I have a Vodafone UK SIM card w/ a pay-as-you-go plan. (I don’t use my phone very much anyway.) The only caveat is they only ship the SIM cards to a UK address OR you have to purchase in the UK. (So I just shipped it to my mate in Wales and he shipped it to me.)

Once you get it, my advice is to call the customer service to activate it and make sure it works. I had a little issue because I activated in Poland, not the UK, it didn’t really recognize my number so I couldn’t make or receive calls, but could use data. Fortunately, they just gave me a new number and it’s worked like a charm since then.

Hope this helps!

They have roaming packages also valid in USA and other countries. Do you know if those can be used with a pay as you go subscription?

That I’m not sure. Since this topic is about the EU, and because I plan to stay in Europe exclusively, i’m in what Vodafone calls the “Roam Free Zone.” (it’s basically all of the EU and a few other countries.) And yes, that’s part of the pay-as-you-go package. You can go online and see the countries they cover — I’ve enjoyed the plan so far.

Hi,

Could you elaborate on your experience with Vodafone? I have been using Giff Gaff (UK) pay-as-you-go in Poland for almost 2 months now (mostly data) and just received a text that in two weeks they will start charging me by taking money out of my credit rather than my monthly package, they will charge £0.36 per MB, so it will get incredibly expensive. This tells me that Giff Gaff does enforce their fair use policy and is one to skip unfortunately. I will switch providers once back in UK.

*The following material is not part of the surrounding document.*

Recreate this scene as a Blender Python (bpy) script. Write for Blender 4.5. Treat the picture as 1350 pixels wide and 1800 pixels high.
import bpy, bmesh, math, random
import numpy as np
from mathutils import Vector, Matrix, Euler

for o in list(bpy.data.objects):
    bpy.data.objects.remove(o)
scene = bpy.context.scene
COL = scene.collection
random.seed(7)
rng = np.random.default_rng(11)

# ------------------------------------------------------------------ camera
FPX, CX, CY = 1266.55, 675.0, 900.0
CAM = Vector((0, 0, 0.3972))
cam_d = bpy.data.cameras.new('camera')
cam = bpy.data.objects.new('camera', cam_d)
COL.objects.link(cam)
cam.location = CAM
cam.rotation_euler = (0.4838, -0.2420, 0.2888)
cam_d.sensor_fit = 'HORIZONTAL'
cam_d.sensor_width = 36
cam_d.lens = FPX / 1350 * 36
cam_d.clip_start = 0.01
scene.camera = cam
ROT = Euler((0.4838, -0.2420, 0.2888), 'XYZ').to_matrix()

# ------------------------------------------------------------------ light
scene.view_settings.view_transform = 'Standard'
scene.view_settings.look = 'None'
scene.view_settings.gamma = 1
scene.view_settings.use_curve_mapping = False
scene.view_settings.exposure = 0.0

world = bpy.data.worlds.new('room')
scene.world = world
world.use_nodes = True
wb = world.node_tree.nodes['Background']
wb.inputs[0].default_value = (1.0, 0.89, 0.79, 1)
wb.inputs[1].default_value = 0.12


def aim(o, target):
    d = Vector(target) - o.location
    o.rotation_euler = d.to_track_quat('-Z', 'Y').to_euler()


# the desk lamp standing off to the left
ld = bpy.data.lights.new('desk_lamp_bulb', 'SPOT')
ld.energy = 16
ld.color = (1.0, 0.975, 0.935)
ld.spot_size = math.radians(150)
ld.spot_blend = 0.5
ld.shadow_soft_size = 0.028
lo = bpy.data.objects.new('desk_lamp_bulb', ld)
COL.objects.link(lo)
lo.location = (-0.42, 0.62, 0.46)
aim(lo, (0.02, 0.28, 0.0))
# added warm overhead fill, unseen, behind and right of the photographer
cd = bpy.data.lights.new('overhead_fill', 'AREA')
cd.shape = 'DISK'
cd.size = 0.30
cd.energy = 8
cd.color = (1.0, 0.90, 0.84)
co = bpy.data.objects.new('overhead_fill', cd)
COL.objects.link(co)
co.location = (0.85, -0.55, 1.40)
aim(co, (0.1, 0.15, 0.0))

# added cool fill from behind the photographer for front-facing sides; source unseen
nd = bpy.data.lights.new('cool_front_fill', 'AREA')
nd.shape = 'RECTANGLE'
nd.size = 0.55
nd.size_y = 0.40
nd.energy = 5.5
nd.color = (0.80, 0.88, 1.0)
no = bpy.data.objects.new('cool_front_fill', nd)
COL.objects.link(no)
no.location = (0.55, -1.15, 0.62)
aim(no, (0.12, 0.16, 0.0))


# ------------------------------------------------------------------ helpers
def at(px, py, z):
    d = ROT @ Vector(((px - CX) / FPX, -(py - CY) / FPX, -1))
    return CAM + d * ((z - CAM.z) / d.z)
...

Still looking for alternatives so keep the comments coming, I need a UK based number (I have a UK address).

Regards

Hi there, sorry to hear you went thru that. I’m afraid I’m in the same boat. After Brexit, all carriers changed their roaming policy. If you don’t use your number within the UK for a few months, it becomes a problem. I had to stop using Vodafone and just go w/ local carriers. Do you really need a UK number though? Can they just ring you up on a European number?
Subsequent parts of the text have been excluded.